What is asked
Pictures within the data are to be left out; everything else must be reproduced exactly.

Given information
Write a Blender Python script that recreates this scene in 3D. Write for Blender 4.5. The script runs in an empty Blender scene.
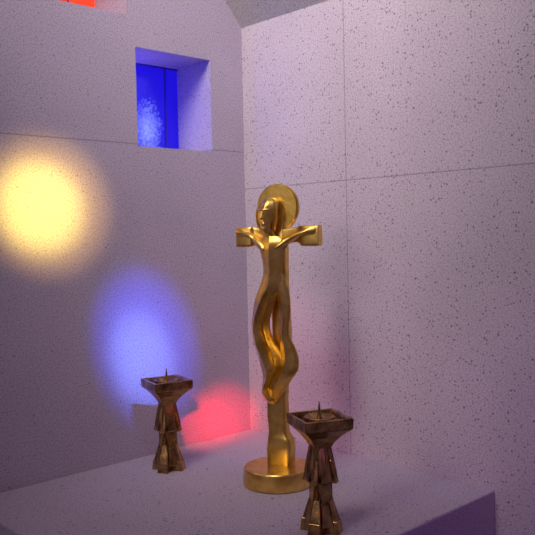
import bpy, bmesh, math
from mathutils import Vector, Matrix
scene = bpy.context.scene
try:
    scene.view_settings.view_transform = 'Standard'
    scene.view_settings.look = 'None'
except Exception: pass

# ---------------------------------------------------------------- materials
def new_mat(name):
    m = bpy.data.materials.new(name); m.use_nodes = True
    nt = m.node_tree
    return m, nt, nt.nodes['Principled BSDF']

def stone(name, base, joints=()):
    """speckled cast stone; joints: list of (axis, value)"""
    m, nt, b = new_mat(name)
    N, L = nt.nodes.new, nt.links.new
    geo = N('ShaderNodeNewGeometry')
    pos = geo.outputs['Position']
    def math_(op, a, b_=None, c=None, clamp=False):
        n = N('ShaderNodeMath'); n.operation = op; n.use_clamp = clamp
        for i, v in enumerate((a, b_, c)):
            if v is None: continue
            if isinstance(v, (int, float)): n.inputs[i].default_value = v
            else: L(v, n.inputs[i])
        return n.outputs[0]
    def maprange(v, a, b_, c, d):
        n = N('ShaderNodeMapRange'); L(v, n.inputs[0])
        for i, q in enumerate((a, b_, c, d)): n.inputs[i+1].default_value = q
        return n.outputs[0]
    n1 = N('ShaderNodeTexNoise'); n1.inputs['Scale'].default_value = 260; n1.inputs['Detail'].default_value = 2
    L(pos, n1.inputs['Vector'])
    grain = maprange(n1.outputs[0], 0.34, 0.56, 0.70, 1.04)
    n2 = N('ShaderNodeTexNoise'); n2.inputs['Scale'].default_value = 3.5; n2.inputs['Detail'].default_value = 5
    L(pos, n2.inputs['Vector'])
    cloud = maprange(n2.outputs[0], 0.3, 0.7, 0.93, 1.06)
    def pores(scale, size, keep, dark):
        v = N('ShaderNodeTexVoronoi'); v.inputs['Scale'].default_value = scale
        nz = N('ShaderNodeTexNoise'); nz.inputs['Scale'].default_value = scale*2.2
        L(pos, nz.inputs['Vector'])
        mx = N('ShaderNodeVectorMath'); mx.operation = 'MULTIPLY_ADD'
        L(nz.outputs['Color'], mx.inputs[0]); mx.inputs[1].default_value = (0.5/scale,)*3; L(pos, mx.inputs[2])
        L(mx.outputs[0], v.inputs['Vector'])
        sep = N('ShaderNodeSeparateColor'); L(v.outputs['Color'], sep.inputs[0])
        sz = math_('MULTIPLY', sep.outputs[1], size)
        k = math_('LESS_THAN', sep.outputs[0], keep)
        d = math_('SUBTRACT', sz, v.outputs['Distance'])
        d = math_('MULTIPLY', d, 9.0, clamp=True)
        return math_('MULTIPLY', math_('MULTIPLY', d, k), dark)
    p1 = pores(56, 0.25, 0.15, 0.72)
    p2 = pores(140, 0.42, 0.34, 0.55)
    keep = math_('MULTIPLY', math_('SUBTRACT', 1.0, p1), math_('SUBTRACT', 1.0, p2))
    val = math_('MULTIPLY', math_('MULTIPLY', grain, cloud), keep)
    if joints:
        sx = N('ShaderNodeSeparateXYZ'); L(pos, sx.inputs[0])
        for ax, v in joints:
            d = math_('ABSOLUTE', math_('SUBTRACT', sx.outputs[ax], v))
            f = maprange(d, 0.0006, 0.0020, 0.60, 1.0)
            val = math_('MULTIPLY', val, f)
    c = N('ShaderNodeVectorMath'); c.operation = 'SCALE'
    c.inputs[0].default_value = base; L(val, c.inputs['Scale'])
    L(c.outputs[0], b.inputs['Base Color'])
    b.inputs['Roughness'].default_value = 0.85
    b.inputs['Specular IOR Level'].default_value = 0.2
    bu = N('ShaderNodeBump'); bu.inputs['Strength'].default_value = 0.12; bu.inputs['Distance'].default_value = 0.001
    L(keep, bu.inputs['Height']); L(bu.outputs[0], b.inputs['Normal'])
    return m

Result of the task
Write a Blender Python script that recreates this scene in 3D. Write for Blender 4.5. The script runs in an empty Blender scene.
import bpy, bmesh, math
from mathutils import Vector, Matrix
scene = bpy.context.scene
try:
    scene.view_settings.view_transform = 'Standard'
    scene.view_settings.look = 'None'
except Exception: pass

# ---------------------------------------------------------------- materials
def new_mat(name):
    m = bpy.data.materials.new(name); m.use_nodes = True
    nt = m.node_tree
    return m, nt, nt.nodes['Principled BSDF']

def stone(name, base, joints=()):
    """speckled cast stone; joints: list of (axis, value)"""
    m, nt, b = new_mat(name)
    N, L = nt.nodes.new, nt.links.new
    geo = N('ShaderNodeNewGeometry')
    pos = geo.outputs['Position']
    def math_(op, a, b_=None, c=None, clamp=False):
        n = N('ShaderNodeMath'); n.operation = op; n.use_clamp = clamp
        for i, v in enumerate((a, b_, c)):
            if v is None: continue
            if isinstance(v, (int, float)): n.inputs[i].default_value = v
            else: L(v, n.inputs[i])
        return n.outputs[0]
    def maprange(v, a, b_, c, d):
        n = N('ShaderNodeMapRange'); L(v, n.inputs[0])
        for i, q in enumerate((a, b_, c, d)): n.inputs[i+1].default_value = q
        return n.outputs[0]
    n1 = N('ShaderNodeTexNoise'); n1.inputs['Scale'].default_value = 260; n1.inputs['Detail'].default_value = 2
    L(pos, n1.inputs['Vector'])
    grain = maprange(n1.outputs[0], 0.34, 0.56, 0.70, 1.04)
    n2 = N('ShaderNodeTexNoise'); n2.inputs['Scale'].default_value = 3.5; n2.inputs['Detail'].default_value = 5
    L(pos, n2.inputs['Vector'])
    cloud = maprange(n2.outputs[0], 0.3, 0.7, 0.93, 1.06)
    def pores(scale, size, keep, dark):
        v = N('ShaderNodeTexVoronoi'); v.inputs['Scale'].default_value = scale
        nz = N('ShaderNodeTexNoise'); nz.inputs['Scale'].default_value = scale*2.2
        L(pos, nz.inputs['Vector'])
        mx = N('ShaderNodeVectorMath'); mx.operation = 'MULTIPLY_ADD'
        L(nz.outputs['Color'], mx.inputs[0]); mx.inputs[1].default_value = (0.5/scale,)*3; L(pos, mx.inputs[2])
        L(mx.outputs[0], v.inputs['Vector'])
        sep = N('ShaderNodeSeparateColor'); L(v.outputs['Color'], sep.inputs[0])
        sz = math_('MULTIPLY', sep.outputs[1], size)
        k = math_('LESS_THAN', sep.outputs[0], keep)
        d = math_('SUBTRACT', sz, v.outputs['Distance'])
        d = math_('MULTIPLY', d, 9.0, clamp=True)
        return math_('MULTIPLY', math_('MULTIPLY', d, k), dark)
    p1 = pores(56, 0.25, 0.15, 0.72)
    p2 = pores(140, 0.42, 0.34, 0.55)
    keep = math_('MULTIPLY', math_('SUBTRACT', 1.0, p1), math_('SUBTRACT', 1.0, p2))
    val = math_('MULTIPLY', math_('MULTIPLY', grain, cloud), keep)
    if joints:
        sx = N('ShaderNodeSeparateXYZ'); L(pos, sx.inputs[0])
        for ax, v in joints:
            d = math_('ABSOLUTE', math_('SUBTRACT', sx.outputs[ax], v))
            f = maprange(d, 0.0006, 0.0020, 0.60, 1.0)
            val = math_('MULTIPLY', val, f)
    c = N('ShaderNodeVectorMath'); c.operation = 'SCALE'
    c.inputs[0].default_value = base; L(val, c.inputs['Scale'])
    L(c.outputs[0], b.inputs['Base Color'])
    b.inputs['Roughness'].default_value = 0.85
    b.inputs['Specular IOR Level'].default_value = 0.2
    bu = N('ShaderNodeBump'); bu.inputs['Strength'].default_value = 0.12; bu.inputs['Distance'].default_value = 0.001
    L(keep, bu.inputs['Height']); L(bu.outputs[0], b.inputs['Normal'])
    return m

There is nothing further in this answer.